Sì, perché il tema di questo dramma di August Strindberg è il rapporto tra le classi sociali in una società in cui i confini tra il mondo dei nobili e quelli della servitù appaiono invalicabili. Il fatto è che la signorina Giulia (Valeria Solarino) è una giovane donna irrequieta e un po’ borderline e, pur essendo figlia del conte padrone di casa, è a disagio nel suo ruolo e negli schemi che questa società le impone. Così la sera della festa di mezza estate, flirta con il guardacaccia, Giovanni (Valter Malosti), e si confronta con la cuoca del palazzo, Cristina (Federica Fracassi), fidanzata di Giovanni.
Il sovvertimento dell’ordine “naturale” delle cose determinato da questa folle incursione di Giulia in un mondo che la attira ma che non le appartiene produrrà conseguenze prevedibili e complesse allo stesso tempo, fino alla tragica conclusione.
Dentro questo drammone di Strinberg domina certamente il tema dei rapporti di classe e della artificialità dei loro confini: è vero che Giulia e Giovanni parlano due lingue diverse, ma in certi momenti i registri linguistici si mescolano, si confondono e quasi si scambiano. È vero che Giulia e Giovanni hanno bisogni diversi, la prima segnata dal rapporto malsano tra i suoi genitori e attraversata da una modernissima insoddisfazione, il secondo completamente immerso nella materialità delle esigenze corporali, dal miraggio del denaro e della ricchezza al servilismo interiore; però, nell’incontro tra questi due mondi accade a volte che non si capisca chi è il nobile e chi il servo, chi ha più il senso del mondo e della realtà e chi vive in una dimensione parallela.

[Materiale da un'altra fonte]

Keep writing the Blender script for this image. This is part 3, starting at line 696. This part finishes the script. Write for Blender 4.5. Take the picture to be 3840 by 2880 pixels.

Si riconoscono però qua e là molte altre tematiche, diverse, ma in qualche modo connesse alla precedente, come ad esempio il rapporto uomo/donna e il crescente desiderio di emancipazione della donna (che è evidente in Giulia, ma che in misura minore è anche della serva Cristina) e il rapporto con la sessualità, che è strumento di potere nella relazione tra i sessi e non necessariamente in un’unica direzione.
Alla monodimensionalità di un personaggio come Giovanni (greve in maniera quasi fastidiosa) si contrappongono le sfumature, ben più articolate e sottili, delle due donne in scena, Giulia e Cristina. Giulia è un personaggio attualissimo nella sua follia che potremmo definire quasi postmoderna, Cristina è un personaggio più caratterizzato storicamente (sebbene l'antirealismo del suo accento veneto tolga qualunque naturalismo) ma altrettanto sfaccettato e imprevedibile.
Il testo di Strindberg ha dunque delle potenzialità straordinarie e pur agganciato a un’epoca storica con problematiche molto diverse da quelle del presente è certamente capace di parlare anche all’oggi.
Il fatto è che la regia di Malosti non riesce davvero ad osare, restando un po’ sospesa in una specie di terra di nessuno.
La sua Signorina Giulia non è una ricostruzione filologica dello spirito originario dell’opera; anzi, piuttosto ambisce a una sua modernizzazione, come dimostrano le scelte musicali e l’adattamento – a volte anacronistico – dei testi.
D’altro canto, Malosti non se la sente di portare questa scelta alle estreme conseguenze, trasformando Signorina Giulia in un testo veramente moderno e dunque lontano dall'origine, e così il risultato è un ibrido che in qualche modo risulta poco convincente.
Personalmente, ho trovato molto fastidiosi i costumi (un po’ didascalici se non eccessivi nell’esprimere il modo di essere momenti dei personaggi, in particolare il completo di pelle nera di Giovanni), poco tollerabili le musiche e il sonoro (in particolare i rumori amplificati e le voci fuori campo), un po’ troppo sopra le righe alcune parti di dialogo, che sfociano talvolta in una comicità non so quanto volontaria.
Il risultato non mi ha convinta. Sono uscita dallo spettacolo con un senso di insoddisfazione spiacevole, come di fronte a un’occasione mancata, alla possibilità non sfruttata veramente a fondo per capire Strindberg e il suo mondo e forse anche per riflettere sul mondo di oggi.